Comment: Black cabs shouldn’t worry about the apps

 

Although I have worked in London for three decades I can count the number of times I have taken a black cab on the fingers of one hand.

This is not because I live ‘south of the river’ where apparently no black cab drivers dare go because they are hugely expensive, even compared to the exorbitant London Underground fares, and have a tendency to sit in traffic jams while the meter ticks merrily away.

From where I live a minicab fare to Heathrow Airport is £16. A friend of mine recently paid £60 in a black cab for the same journey. So, much as I appreciate the drivers’ knowledge and their need to earn a living, I am not one of their greatest fans. More importantly I am not one of their users either.

So the fact that, according to latest statistics from the Department for Transport, the number of licensed taxis and minicabs is up by 9% on last year driven by apps such as Uber shouldn’t actually bother the London black cab driver even though they have been getting very shirty about all this competition.

Black cab drivers are for the cash rich business traveller and wealthy tourists who don’t want to brave the Underground and who want to remain within Zones 1 and 2. They also provide an important means of transportation for those with mobility issues.

Most of us Londoners, especially young ones, don’t take black cabs. The advent of apps like Uber, launched in 2012, is a boon to us because now we can enjoy cheap taxi travel at a moment’s notice.

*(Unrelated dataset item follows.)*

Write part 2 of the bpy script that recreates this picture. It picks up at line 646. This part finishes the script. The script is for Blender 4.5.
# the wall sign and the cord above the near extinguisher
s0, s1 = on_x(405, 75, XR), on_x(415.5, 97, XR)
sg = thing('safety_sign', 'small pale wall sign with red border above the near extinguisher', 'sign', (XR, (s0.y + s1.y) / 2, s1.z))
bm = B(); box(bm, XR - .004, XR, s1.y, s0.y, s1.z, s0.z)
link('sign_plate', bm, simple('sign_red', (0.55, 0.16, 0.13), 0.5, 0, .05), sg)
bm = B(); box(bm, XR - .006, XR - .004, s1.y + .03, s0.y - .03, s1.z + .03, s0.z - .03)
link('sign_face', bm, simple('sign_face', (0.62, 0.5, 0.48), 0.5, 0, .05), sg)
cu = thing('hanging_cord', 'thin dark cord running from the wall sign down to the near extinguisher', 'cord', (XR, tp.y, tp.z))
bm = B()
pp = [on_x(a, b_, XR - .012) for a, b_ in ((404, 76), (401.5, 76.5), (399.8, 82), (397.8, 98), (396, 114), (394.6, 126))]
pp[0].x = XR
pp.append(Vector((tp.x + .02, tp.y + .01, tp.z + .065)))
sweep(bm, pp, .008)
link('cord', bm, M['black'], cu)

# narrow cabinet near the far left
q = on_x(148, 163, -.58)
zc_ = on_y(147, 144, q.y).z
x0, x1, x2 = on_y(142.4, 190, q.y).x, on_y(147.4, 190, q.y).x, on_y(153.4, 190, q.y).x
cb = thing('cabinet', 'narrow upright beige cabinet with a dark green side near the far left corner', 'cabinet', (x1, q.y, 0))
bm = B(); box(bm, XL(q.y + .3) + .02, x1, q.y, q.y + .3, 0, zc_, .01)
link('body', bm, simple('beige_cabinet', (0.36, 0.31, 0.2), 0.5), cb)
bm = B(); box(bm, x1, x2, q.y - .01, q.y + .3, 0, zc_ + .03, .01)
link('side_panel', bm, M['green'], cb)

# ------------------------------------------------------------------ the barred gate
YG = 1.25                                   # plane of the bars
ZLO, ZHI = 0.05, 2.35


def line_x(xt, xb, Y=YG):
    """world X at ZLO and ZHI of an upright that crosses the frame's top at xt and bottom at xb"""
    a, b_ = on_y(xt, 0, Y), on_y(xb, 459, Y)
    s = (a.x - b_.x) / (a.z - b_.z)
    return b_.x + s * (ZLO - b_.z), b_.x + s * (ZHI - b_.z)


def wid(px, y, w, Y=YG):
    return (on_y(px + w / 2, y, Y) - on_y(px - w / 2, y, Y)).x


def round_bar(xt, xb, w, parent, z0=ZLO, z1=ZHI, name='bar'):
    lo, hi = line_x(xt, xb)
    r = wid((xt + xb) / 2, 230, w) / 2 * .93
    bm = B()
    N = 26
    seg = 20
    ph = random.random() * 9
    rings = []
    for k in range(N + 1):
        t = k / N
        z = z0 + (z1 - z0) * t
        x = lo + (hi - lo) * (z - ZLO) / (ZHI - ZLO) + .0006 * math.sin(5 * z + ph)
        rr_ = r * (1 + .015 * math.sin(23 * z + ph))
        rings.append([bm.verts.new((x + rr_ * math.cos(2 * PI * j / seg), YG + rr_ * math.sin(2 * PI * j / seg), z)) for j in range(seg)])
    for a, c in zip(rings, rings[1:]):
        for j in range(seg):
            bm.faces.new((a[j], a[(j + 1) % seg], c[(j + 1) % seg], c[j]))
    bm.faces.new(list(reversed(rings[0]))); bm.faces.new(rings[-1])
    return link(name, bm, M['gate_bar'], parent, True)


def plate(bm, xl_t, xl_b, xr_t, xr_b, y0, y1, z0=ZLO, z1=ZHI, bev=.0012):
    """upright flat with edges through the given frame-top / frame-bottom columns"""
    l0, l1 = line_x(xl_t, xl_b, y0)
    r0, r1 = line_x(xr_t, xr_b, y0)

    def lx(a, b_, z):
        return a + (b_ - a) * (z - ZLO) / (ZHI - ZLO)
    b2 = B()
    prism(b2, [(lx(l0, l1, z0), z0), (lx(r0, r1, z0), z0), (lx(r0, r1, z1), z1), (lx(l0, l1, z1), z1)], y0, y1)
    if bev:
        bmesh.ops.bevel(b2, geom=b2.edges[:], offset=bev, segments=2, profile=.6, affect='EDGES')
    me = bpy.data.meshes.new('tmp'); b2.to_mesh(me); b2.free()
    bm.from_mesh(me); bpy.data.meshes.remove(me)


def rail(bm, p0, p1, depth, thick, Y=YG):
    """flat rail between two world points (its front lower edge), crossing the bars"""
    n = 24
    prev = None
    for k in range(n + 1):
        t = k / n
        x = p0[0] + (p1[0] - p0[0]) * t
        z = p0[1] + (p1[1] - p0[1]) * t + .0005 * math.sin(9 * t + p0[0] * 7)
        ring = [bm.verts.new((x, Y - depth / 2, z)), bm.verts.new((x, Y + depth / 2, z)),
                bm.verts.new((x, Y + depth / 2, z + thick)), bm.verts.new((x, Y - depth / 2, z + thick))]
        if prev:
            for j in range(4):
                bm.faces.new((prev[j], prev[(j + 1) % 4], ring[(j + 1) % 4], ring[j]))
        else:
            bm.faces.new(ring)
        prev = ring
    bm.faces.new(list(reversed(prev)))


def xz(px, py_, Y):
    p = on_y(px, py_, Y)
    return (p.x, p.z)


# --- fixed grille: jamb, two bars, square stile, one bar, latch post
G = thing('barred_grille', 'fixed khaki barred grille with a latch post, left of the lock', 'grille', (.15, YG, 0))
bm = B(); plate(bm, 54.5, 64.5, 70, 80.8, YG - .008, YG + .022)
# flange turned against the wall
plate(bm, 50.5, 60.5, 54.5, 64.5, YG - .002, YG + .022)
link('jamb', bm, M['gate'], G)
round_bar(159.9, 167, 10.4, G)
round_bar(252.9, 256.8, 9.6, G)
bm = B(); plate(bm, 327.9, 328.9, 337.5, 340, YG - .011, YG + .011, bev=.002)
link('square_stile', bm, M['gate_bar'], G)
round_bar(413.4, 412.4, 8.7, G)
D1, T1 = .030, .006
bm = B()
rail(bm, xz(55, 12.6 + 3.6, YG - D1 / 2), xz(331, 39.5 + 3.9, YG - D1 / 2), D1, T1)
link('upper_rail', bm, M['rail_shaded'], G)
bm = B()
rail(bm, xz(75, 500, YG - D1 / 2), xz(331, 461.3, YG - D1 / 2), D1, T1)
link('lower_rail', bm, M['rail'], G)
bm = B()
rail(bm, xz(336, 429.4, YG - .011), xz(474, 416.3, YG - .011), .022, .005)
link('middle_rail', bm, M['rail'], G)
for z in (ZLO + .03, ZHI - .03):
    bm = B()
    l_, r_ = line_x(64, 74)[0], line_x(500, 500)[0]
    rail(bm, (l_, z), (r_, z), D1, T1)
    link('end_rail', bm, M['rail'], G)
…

In London the number of private hire vehicles, which includes Uber, has risen by 26% in the past two years compared with a 1.5% rise in black cabs. Like any business, black cabs need to know their core market and it is not young Uber-using party-goers, many of whom want to return home to the suburbs which black cabs won’t touch after 8pm.

Rest easy, black cab driver, your exclusive market is still safe – for the moment.